なので、私がやっているABDが王道というわけではないのは、強調しておきたいと思います。

ABDといえども、やる人や場所によって、目的がさまざまにあります。
「テーマへの学びの深さ」にこだわったABD。
「チームビルディング」を目的にしたABD。
私はというと、教育が目的ではあるんですが、その中でもなかなか変わっているということを意識しました。

ABDを教育現場で扱っている人は、私だけではありません。
ほかの事例を聞くと、授業として半強制的に参加する生徒たちのモチベーションを高めるには、なかなか苦労があるようです。

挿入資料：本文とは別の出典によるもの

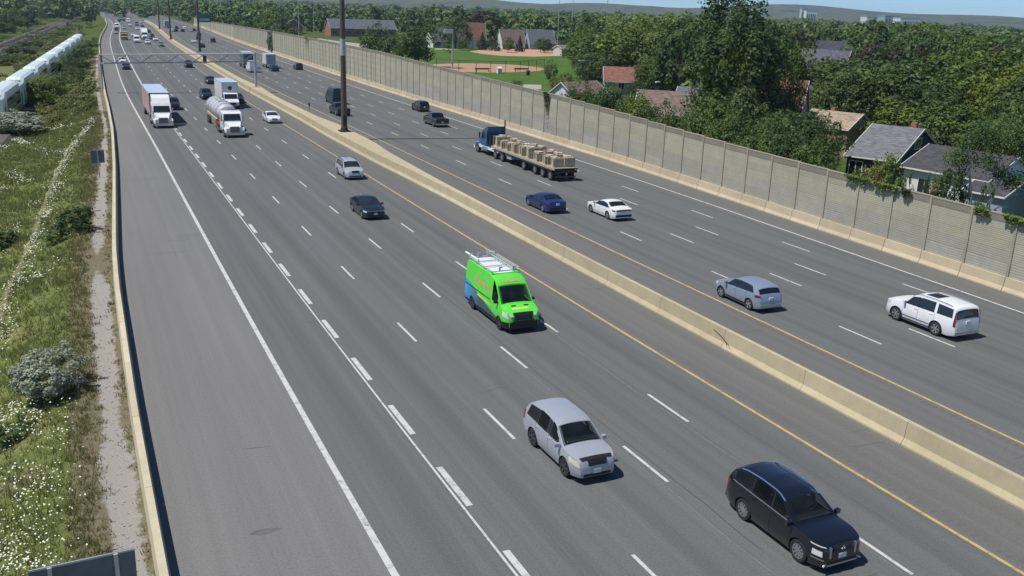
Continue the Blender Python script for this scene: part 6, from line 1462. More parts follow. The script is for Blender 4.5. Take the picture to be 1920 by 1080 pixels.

私の場合、ある程度希望者を募ったうえでの開催であること、半年という長期間であることなどから、それなりのやる気を引き出すところまで持っていけているのは幸運でした。
加えて、地域の図書館を利用すること、自分で読みたい本を選ぶプロセスなどは完全に独自のもの。
講座にはABD開発者の竹ノ内壮太郎さんも参加されていたのですが、私が授業でやっていることを話すと、「壮大な計画ですね」と言われました(笑)。

この計画がどう終結するかまだ分かりませんが、4年目にして集大成になるといいなと思います。

また、個人的な今年の目標の一つが、記事の更新頻度を上げること。
毎年記事を「まとめ」ようとする意識が働いて、なんか重要なことを書かなきゃいけないような気がして、記事を書くのがおっくうになってしまう面がありました。
その反省を生かし、何年か経つと忘れてしまうような思いや感想など、なるべくシンプルに記録していこうと思います。